As the country returned to work on Monday, markets began estimating the huge economic cost, with Japanese stocks plunging around 5 percent and the yen falling against the dollar.
Japanese Prime Minister Naoto Kan said the situation at the crippled Fukushima nuclear plant remained worrisome and that the authorities were doing their utmost to stop damage from spreading.
"The earthquake, tsunami and the nuclear incident have been the biggest crisis Japan has encountered in the 65 years since the end of World War Two," a grim-faced Kan had told a news conference on Sunday.
"We're under scrutiny on whether we, the Japanese people, can overcome this crisis."
The world's third-biggest economy also faced rolling power blackouts to conserve energy, and Tokyo commuters reported long delays as train companies cut back services.
DEATH TOLL 'ABOVE 10,000'
Broadcaster NHK, quoting a police official, said more than 10,000 people may have been killed as the wall of water triggered by Friday's 8.9-magnitude quake surged across the coastline, reducing whole towns to rubble. It was the biggest to have hit the quake-prone country since it started keeping records 140 years ago.

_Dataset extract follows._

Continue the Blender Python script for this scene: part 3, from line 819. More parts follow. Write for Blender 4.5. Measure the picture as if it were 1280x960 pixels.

"I would like to believe that there still are survivors," said Masaru Kudo, a soldier dispatched to Rikuzentakata, a nearly flattened town of 24,500 people in far-northern Iwate prefecture.
Kyodo said 80,000 people had been evacuated from a 20-km (12-mile) radius around the stricken nuclear plant, joining more than 450,000 other evacuees from quake and tsunami-hit areas in the northeast of the main island Honshu.
Almost 2 million households were without power in the freezing north, the government said. There were about 1.4 million without running water.
"I am looking for my parents and my older brother," Yuko Abe, 54, said in tears at an emergency center in Rikuzentakata.
"Seeing the way the area is, I thought that perhaps they did not make it. I also cannot tell my siblings that live away that I am safe, as mobile phones and telephones are not working."